Which leads us to the vexed question of Kenneth Branagh's Poirot trilogy (if it actually is a trilogy, that is - there seems little reason for him to stop at three if they're still pulling in audiences). There's no question that they're all sumptuous-looking films, with dazzling casts of A-listers.
They are awfully gloomy, though. Branagh's Poirot is constantly castigating himself for various crimes of omission (and commission), and large slabs of invented biography - his First World War service, for instance - have been rather awkwardly shoehorned into the original plots.
It's hard not to admire the durability of stories which continue to invite this kind of reappraisal and reinvention so many years after they were written, though. The ingenuity and originality of Agatha Christie's plots continues to astonish after all this time. She was, it seems, constantly being castigated for offending against the spirit (if not the letter) of the oath sworn solemnly by members of the Detection Club:
Do you promise that your detectives shall well and truly detect the crimes presented to them using those wits which it may please you to bestow upon them and not placing reliance on nor making use of Divine Revelation, Feminine Intuition , Mumbo Jumbo, Jiggery-Pokery, Coincidence or Act of God?It was Monsignor Ronald Knox who codified these rules into a set of Ten Commandments (or Decalogue) for detective writers:
- The criminal must be mentioned in the early part of the story, but must not be anyone whose thoughts the reader has been allowed to know.
- All supernatural or preternatural agencies are ruled out as a matter of course.
- Not more than one secret room or passage is allowable.
- No hitherto undiscovered poisons may be used, nor any appliance which will need a long scientific explanation at the end.

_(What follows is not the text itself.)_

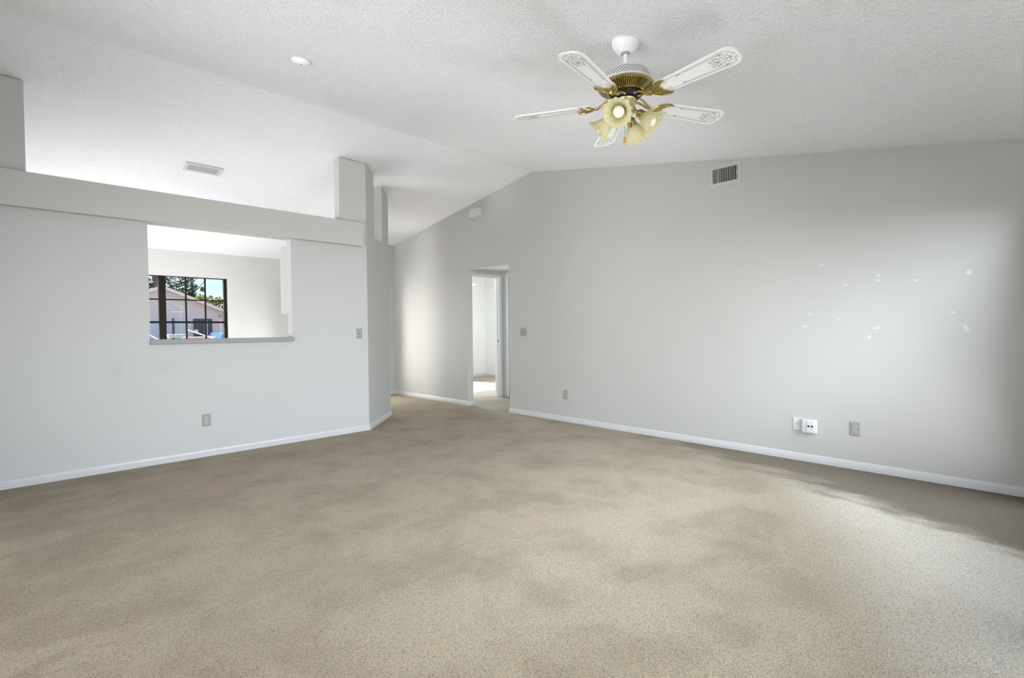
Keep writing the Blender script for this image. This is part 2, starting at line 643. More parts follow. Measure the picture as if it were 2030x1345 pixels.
# vaulted ceiling
bm = BM()
y0, y1 = YB - 0.12, 9.78
prism(bm, [(y0, ceil_z(y0)), (YRIDGE, ZRIDGE), (y1, ceil_z(y1)), (y1, ceil_z(y1) + 0.12), (YRIDGE, ZRIDGE + 0.12), (y0, ceil_z(y0) + 0.12)],
      0, XW - 0.12, 5.02)
struct('ceiling', bm, M['ceiling'])
bm = BM()
box(bm, 5.0, 8.35, 6.40, 9.78, 2.44, 2.52)
struct('ceiling_bedroom', bm, M['ceiling'])
bm = BM()
box(bm, 4.995, 8.35, 4.70, 6.40, 2.185, 2.28)
struct('ceiling_vestibule', bm, M['wall_k'])


def gable(y0, y1, z0, e=0.03):
    """wall polygon in (y,z) from z0 up into the vaulted ceiling"""
    p = [(y0, z0), (y1, z0), (y1, ceil_z(y1) + e)]
    if y0 < YRIDGE < y1:
        p.append((YRIDGE, ZRIDGE + e))
    p.append((y0, ceil_z(y0) + e))
    return p


# right wall with its doorway
DY0, DY1, DZ = 5.08, 6.02, 2.11
bm = BM()
prism(bm, gable(YB - 0.12, DY0, 0.0), 0, XR, 5.0)
prism(bm, gable(DY0, DY1, DZ), 0, XR, 5.0)
prism(bm, gable(DY1, 9.74, 0.0), 0, XR, 5.0)
struct('wall_right', bm, M['wall_r'])

# left partition wall with pass-through and two stub columns
PX0, PX1, PZ0, BZ0, BZ1 = 0.780, 2.020, 1.100, 2.168, 2.437
YLB = 5.55
bm = BM()
box(bm, XW, PX0, YL, YLB, 0, BZ1)
box(bm, PX0, PX1, YL, YLB, 0, PZ0)
box(bm, PX0, PX1, YL, YLB, BZ0 + 0.002, BZ1)
prism(bm, [(PX1, 0), (2.895, 0), (2.895, BZ1), (PX1, BZ1)], 1, YL, YLB)
for (x0, x1) in ((XW, 0.016), (2.567, 2.895)):
    box(bm, x0, x1, YL, YLB, BZ1, ceil_z(YLB) + 0.005)
struct('wall_left', bm, M['wall_l'])
# the boxed beam across the partition
bm = BM()
box(bm, XW, 2.825, 5.362, YLB + 0.002, BZ0, BZ1 + 0.002)
struct('trim_1', bm, M['wall'])
# pass-through ledge
bm = BM()
box(bm, PX0 - 0.0, PX1 + 0.006, 5.400, YLB + 0.03, 1.082, 1.1245, bevel=0.003)
struct('trim_2', bm, M['sill'])

# 45 degree wall beside the partition, with a tall slot
cs = math.sqrt(0.5)


def cham(s, d):      # s along the wall from the partition corner, d into the wall
    return (2.895 + s * cs - d * cs, YL + s * cs + d * cs)


bm = BM()
LEN, S0, S1, ZS, TH = 0.997, 0.333, 0.693, 2.343, 0.115
zt = 3.22


def cham_piece(s0, s1, z0, z1, first=False):
    a, b_, c, d = cham(s0, 0), cham(s1, 0), cham(s1, TH), cham(s0, TH)
    if first:
        d = (2.853, YLB)
        prism(bm, [a, b_, c, d], 2, z0, z1)
    else:
        prism(bm, [a, b_, c, d], 2, z0, z1)


cham_piece(0, LEN, 0, ZS, True)
cham_piece(0, S0, ZS, zt, True)
cham_piece(S1, LEN, ZS, 3.11, False)
struct('wall_corner', bm, M['wall'])

# wall between kitchen and entry hall (opening beside the 45 degree wall)
bm = BM()
prism(bm, gable(6.216, 7.05, 0), 0, 3.52, 3.60)
KE0, KE1 = 8.40, 9.45
prism(bm, gable(8.12, KE0, 0), 0, 3.52, 3.60)
prism(bm, gable(KE1, YK, 0), 0, 3.52, 3.60)
prism(bm, gable(KE0, KE1, 2.05), 0, 3.52, 3.60)
prism(bm, gable(7.05, 8.12, 2.62), 0, 3.52, 3.60)
struct('wall_entry', bm, M['wall'])
# end wall of the hall
bm = BM()
EX0, EX1, EZ = 3.72, 4.60, 2.04
zh = ceil_z(8.13) + 0.03
for (x0, x1, z0, z1) in ((3.60, EX0, 0, zh), (EX1, XR, 0, zh), (EX0, EX1, EZ, zh)):
    box(bm, x0, x1, 8.13, 8.24, z0, z1)
struct('wall_hall', bm, M['wall'])
# west and back walls
bm = BM()
PDY0, PDY1 = 0.5, 4.3
prism(bm, gable(YB - 0.12, PDY0, 0), 0, XW - 0.12, XW)
prism(bm, gable(PDY0, PDY1, 2.05), 0, XW - 0.12, XW)
KW0, KW1 = 6.8, 9.0
prism(bm, gable(PDY1, KW0, 0), 0, XW - 0.12, XW)
prism(bm, gable(KW1, 9.74, 0), 0, XW - 0.12, XW)
prism(bm, gable(KW0, KW1, 2.05), 0, XW - 0.12, XW)
struct('wall_west', bm, M['wall'])
SDX0, SDX1, SDZ = 0.7, 4.70, 2.05
bm = BM()
zb = ceil_z(YB) + 0.01
for (x0, x1, z0, z1) in ((XW, SDX0, 0, zb), (SDX1, XR, 0, zb), (SDX0, SDX1, SDZ, zb)):
    box(bm, x0, x1, YB - 0.12, YB, z0, z1)
struct('wall_back', bm, M['wall'])

# kitchen far wall with a twin window opening
WX0, WX1, WZ0, WZ1 = 0.625, 2.495, 0.60, 2.10
bm = BM()
zk = ceil_z(YK) + 0.02
for (x0, x1, z0, z1) in ((XW, WX0, 0, zk), (WX1, 3.60, 0, zk), (WX0, WX1, 0, WZ0), (WX0, WX1, WZ1, zk)):
    box(bm, x0, x1, YK, 9.74, z0, z1)
struct('wall_kitchen', bm, M['wall_k'])

# bedroom shell
BWX0, BWX1, BWZ0, BWZ1 = 5.30, 7.08, 0.62, 2.06
YBW = 9.42
bm = BM()
for (x0, x1, z0, z1) in ((5.0, BWX0, 0, 2.46), (BWX1, 8.35, 0, 2.46), (BWX0, BWX1, 0, BWZ0), (BWX0, BWX1, BWZ1, 2.46)):
    box(bm, x0, x1, YBW, 9.56, z0, z1)
struct('wall_bedroom_window', bm, M['wall_b'])
bm = BM()
box(bm, 8.23, 8.35, 4.70, 9.56, 0, 2.46)
struct('wall_bedroom_east', bm, M['wall_b'])
DX0, DX1, DH, YD = 5.05, 5.905, 2.095, 6.36
bm = BM()
box(bm, 5.0, DX0, YD, YD + 0.115, 0, 2.46)
box(bm, DX1, 8.23, YD, YD + 0.115, 0, 2.46)
box(bm, DX0, DX1, YD, YD + 0.115, DH, 2.46)
struct('wall_bedroom_door', bm, M['wall_k'])
# closet wall of the vestibule, with its louvre door opening
bm = BM()
CY0, CY1, CZ = 5.30, 6.235, 2.10
box(bm, 5.99, 6.10, CY1, YD, 0, 2.2)
box(bm, 5.99, 6.10, 4.80, CY0, 0, 2.2)
box(bm, 5.99, 6.10, CY0, CY1, CZ, 2.2)
struct('wall_closet', bm, M['wall_k'])
bm = BM()
box(bm, 5.0, 8.23, 4.69, 4.80, 0, 2.2)
struct('wall_vestibule', bm, M['wall_k'])

# baseboards
BASE = [(0, 0), (0.015, 0), (0.015, 0.028), (0.0125, 0.031), (0.0125, 0.037), (0.0105, 0.040), (0.0105, 0.046), (0.0065, 0.060), (0.003, 0.066), (0, 0.067)]


def baseboard(name, path):
    """path: list of (x,y) with the room on the right-hand side of travel"""
    bm = BM()
    pts = [Vector(p) for p in path]
    n = len(pts)
    offs = []
    for i in range(n):
        def nrm(a, b_):
            d = (b_ - a).normalized()
            return Vector((d.y, -d.x))
        if i == 0:
            o = nrm(pts[0], pts[1])
        elif i == n - 1:
            o = nrm(pts[-2], pts[-1])
        else:
            a, b_ = nrm(pts[i - 1], pts[i]), nrm(pts[i], pts[i + 1])
            o = (a + b_).normalized()
            o = o / max(0.3, o.dot(a))
        offs.append(o)
    rings = [[bm.verts.new((p.x + o.x * d, p.y + o.y * d, z)) for (d, z) in BASE] for p, o in zip(pts, offs)]
    k = len(BASE)
    for A, B in zip(rings[:-1], rings[1:]):
        for i in range(k):
            bm.faces.new((A[i], A[(i + 1) % k], B[(i + 1) % k], B[i]))
    bm.faces.new(rings[0])
    bm.faces.new(rings[-1])
    return struct(name, bm, M['trim'])


baseboard('baseboard_left', [(XW, YL), (2.895, YL), cham(LEN, 0), cham(LEN, TH)])
baseboard('baseboard_right', [(5.0, DY0), (XR, DY0), (XR, YB)])
baseboard('baseboard_hall', [(EX1 + 0.01, 8.13), (XR, 8.13), (XR, DY1), (5.0, DY1)])
baseboard('baseboard_entry', [(3.60, 7.05), (3.60, 6.24)])
baseboard('baseboard_bedroom', [(5.0, YBW), (8.23, YBW), (8.23, YD + 0.115)])
baseboard('baseboard_vestibule', [(5.93, YD), (5.99, YD), (5.99, 6.27)])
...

- No Chinaman must figure in the story.
- No accident must ever help the detective, nor must he ever have an unaccountable intuition which proves to be right.
- The detective himself must not commit the crime.
- The detective is bound to declare any clues which he may discover.
- The "sidekick" of the detective, the Watson, must not conceal from the reader any thoughts which pass through his mind: his intelligence must be slightly, but very slightly, below that of the average reader.
- Twin brothers, and doubles generally, must not appear unless we have been duly prepared for them.
In any case, as the proverb has it, "the dogs bark, but the caravan moves on.' Whatever your opinion of Branagh's own innovations, the result is certainly very watchable, if a little too self-consciously Orson-Wellesian at times. In any case, it's very much in the spirit of other modern adaptations of Christie. Such films as Crooked House (2017) and And Then There Were None (2015) showed that there was still lots of room for manoeuvre in these old tales.
For me, The ABC Murders (2018) went a step too far. John Malkovich's portrayal of Poirot as an aging loser suffering from depression at his failing powers was certainly original, but not precisely enchanting - if that's the right word. The joy and zest of Christie's story was lost in a morass of self-pity (together with a truly awful performance by Rupert Grint as an grim and humourless young police detective). But no doubt the book will survive it, and go on into further incarnations in the future ...
That is, if the Agatha Christie Estate can be dissuaded from rewriting all her old books in line with modern sensibilities. It's not that it's not shocking to come across the "n-" word in the original title of And Then There Were None, and the offensively racist and misogynist attitudes of many of Christie's characters might well be a stumbling block to some readers (as they are in that throwaway remark about "Chinamen" in Knox's Decalogue, quoted above).
But Bowdlerising Shakespeare doesn't seem to have done much good in the long run: except to illustrate the absurdity of rewriting an author to fit a completely different cultural context. One of the many reasons we read is to learn about the past: how people lived, how they thought. If we try to recast them in our own (surely equally flawed?) image, then all we're really doing is adding another wing to our own hall of mirrors.